Santorum aides said the advertising campaign amounted to “a no-brainer”, according to CNN’s Dana Bash.

“He’s appealing to his conservative base plus it sets him apart from both an unpopular president and his Democratic opponent,” she reported.

Analysts agreed with the goal of focusing on illegal immigration in a state where only 1.4 percent of the population is Latino could rally conservative support and cost Santorum little.

“What Santorum is trying to do is find an issue to make sure that his conservative base comes out,” said Brad Coker, managing director of Mason-Dixon Polling & Research, told The Pittsburgh Post Gazette.

“The gun issue and abortion are essentially mooted [since Casey agrees with Santorum], so he needs something else to stir up his base because Iraq just isn’t going to work the way it did two years ago.”

The heated rhetoric has already started to draw some fire from observers.

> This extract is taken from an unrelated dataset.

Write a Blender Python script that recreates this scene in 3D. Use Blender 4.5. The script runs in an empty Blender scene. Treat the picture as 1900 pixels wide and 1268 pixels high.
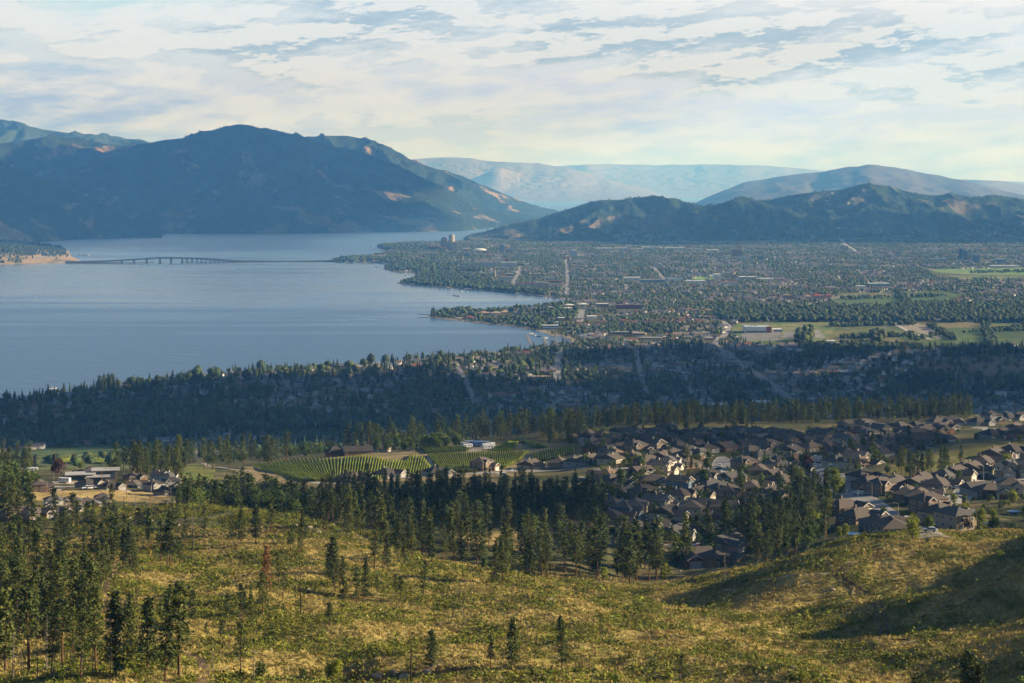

“GOP Sen. Rick Santorum has made it an issue with Democrat Bob Casey Jr. … The politicians have fabricated a bogeyman to blame all our problems on,” The Allentown Morning Call editorialized on Sunday. “The danger is that real people, citizens most of them, will suffer as a result. It has happened before.”

Even his fellow Pennsylvania Republican Sen. Arlen Specter, who as Judiciary Committee Chairman drafted much of the bill Santorum now lambastes, has balked at Santorum’s criticisms.

“Senator Santorum is entitled to his views,” Specter told The Philadelphia Inquirer in early July. “‘Amnesty’ is a buzz word that is used in derogation. … I think we’re moving past that.”

A recent survey of Pennsylvanians seems to affirm Specter’s point that some 83 percent say they oppose amnesty for illegal immigrants already in the country.

The effectiveness of the immigration issue has yet to develop in most political polls, but analysts predict conservative voters may respond to Santorum’s call for tougher action against illegal immigrants and with few Latino voters, pollsters say he may not pay a heavy price for it at the polls.